Combien d’habitants ?
Euh, je ne sais plus.
A combien de temps êtes-vous de Paris ?
Deux heures, en TGV.
Qu’est-ce ?
Un train très rapide.
Comment vous appelez-vous ?
Nicolas
D’où venez-vous ?
Nantes. »
...
En groupe, cela rendait plutôt cela :
« D’où venez-vous ?
Nous venons de France, nous faisons tous nos études à Angers.
Combien êtes-vous ?
6.
Vous êtes 8 ?
Non, 6, ça se voit.
Vous venez construire des maisons ?
Non, nous sommes étudiants.
Ou habitez-vous ?
Au Loyola College, comme vous.
C’est convenable ?
Euh... oui
Et la nourriture, c’est convenable ?
Un peu épicé, quand même.
Vous êtes 8 ?
Non, 6.
Vous venez construire des maisons ?
Non, nous sommes étudiants.
Ou habitez-vous ?
Au Loyola College, comme vous.
C’est convenable ?
Euh... oui »
...
Souvent, je l’interrogeais sur sa vie, que je connaissais mieux que lui. Je devais régulièrement m’y reprendre car il n’était pas capable de cesser de s’intéresser à son interlocuteur. Quand j’y arrivai enfin, ses réponses étaient toujours taquines :
Vous avez vu le pape, n’est-ce pas ?
« Lequel ? J’en ai bien vu deux ou trois.
Jean-Paul II.
Euh... Je ne sais plus...
Vous ne vous souvenez plus ?
Ha si ! Il était habillé tout en blanc !
ou encore :
Vous avez connu Mère Térésa, n’est-ce pas ?
« Oui, très bien.
Comment était-elle ?
Elle est très facétieuse. Elle joue toujours à cache-cache...
... !
... pour se cacher des photographes ! Cette femme sera sainte, un jour.
Elle est déjà béatifiée.
« Comment cela ? Elle est morte ?
Sa dernière volonté, à mon endroit, était que je prie pour lui sur la tombe de Calcutta. C’est un honneur d’avoir pu le faire, quelques jours après.

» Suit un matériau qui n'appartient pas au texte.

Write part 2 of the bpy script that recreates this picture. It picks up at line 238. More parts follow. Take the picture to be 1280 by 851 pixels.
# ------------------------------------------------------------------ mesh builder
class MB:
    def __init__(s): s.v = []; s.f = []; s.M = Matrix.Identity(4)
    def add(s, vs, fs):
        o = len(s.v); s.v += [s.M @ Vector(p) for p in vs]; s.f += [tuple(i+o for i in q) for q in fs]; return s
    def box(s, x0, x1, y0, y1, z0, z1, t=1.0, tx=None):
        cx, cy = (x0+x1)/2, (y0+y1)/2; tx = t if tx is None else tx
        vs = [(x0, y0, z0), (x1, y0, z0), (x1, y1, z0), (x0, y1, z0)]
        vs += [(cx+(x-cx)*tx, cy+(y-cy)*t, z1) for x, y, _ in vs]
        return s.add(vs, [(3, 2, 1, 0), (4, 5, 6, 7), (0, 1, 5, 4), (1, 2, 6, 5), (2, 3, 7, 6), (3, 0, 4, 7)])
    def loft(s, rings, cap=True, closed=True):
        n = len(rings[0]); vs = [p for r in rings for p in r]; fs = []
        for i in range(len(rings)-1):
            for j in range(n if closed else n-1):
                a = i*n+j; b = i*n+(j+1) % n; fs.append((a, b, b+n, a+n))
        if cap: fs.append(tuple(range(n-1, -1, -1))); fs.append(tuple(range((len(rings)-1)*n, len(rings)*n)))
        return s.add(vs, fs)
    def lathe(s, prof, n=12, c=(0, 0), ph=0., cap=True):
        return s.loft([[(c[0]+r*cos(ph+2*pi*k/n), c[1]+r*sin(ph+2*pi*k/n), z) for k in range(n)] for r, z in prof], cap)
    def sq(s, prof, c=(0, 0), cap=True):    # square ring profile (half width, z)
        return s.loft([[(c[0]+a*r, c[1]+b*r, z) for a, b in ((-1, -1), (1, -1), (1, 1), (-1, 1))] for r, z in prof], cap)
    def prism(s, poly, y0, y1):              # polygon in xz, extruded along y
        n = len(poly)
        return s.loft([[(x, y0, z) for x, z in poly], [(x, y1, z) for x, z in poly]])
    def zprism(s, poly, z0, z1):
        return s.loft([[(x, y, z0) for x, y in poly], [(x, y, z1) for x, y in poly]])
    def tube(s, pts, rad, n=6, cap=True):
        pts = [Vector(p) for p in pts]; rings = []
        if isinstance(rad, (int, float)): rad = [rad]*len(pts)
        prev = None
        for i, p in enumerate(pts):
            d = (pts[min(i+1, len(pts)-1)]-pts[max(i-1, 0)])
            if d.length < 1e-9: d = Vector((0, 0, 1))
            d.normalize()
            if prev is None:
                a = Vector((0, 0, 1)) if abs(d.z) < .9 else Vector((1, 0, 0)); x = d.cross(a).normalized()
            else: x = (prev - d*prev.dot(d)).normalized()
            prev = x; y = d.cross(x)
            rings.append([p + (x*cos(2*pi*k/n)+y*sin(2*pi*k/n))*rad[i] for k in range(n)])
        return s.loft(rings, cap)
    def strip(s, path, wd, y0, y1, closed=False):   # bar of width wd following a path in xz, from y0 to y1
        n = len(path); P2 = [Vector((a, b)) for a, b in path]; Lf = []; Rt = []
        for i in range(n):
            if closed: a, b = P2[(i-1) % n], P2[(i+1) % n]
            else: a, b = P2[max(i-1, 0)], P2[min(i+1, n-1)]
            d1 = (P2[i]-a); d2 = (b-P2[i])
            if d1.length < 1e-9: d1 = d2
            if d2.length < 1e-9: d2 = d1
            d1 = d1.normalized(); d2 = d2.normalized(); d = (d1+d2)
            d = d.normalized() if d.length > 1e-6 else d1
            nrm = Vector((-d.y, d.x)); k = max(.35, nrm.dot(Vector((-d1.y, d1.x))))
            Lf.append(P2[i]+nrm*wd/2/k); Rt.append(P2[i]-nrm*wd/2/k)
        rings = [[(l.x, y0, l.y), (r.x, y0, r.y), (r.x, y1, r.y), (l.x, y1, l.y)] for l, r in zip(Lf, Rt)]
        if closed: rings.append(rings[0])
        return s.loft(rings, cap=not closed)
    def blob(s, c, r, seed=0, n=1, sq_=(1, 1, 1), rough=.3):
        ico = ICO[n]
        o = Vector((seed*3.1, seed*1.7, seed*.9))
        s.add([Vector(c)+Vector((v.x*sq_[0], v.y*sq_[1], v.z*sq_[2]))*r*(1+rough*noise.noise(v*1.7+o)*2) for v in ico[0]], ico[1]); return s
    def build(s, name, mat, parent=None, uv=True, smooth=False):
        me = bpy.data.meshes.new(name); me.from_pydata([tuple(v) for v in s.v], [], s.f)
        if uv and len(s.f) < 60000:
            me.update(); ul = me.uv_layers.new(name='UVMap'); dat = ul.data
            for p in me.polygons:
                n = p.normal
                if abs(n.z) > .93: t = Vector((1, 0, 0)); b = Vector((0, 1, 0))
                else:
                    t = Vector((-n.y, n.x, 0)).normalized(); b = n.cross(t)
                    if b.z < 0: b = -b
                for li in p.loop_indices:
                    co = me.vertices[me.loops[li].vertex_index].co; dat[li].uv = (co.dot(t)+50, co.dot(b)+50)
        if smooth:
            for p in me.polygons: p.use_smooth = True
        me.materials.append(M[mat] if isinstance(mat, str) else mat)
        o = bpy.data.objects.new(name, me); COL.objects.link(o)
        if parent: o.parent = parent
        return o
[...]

Mais c’est son dernier regard, en octobre dernier, qui fait ma fierté. Sa mémoire, une fois de plus, m’avait oublié. En revanche, alors que nous le quittions, son âme distingua le visiteur quotidien. Il me gratifia, seul, de son amitié : « Au revoir, mon ami ». C’est une amitié dont je me prévaudrai un jour devant saint Pierre.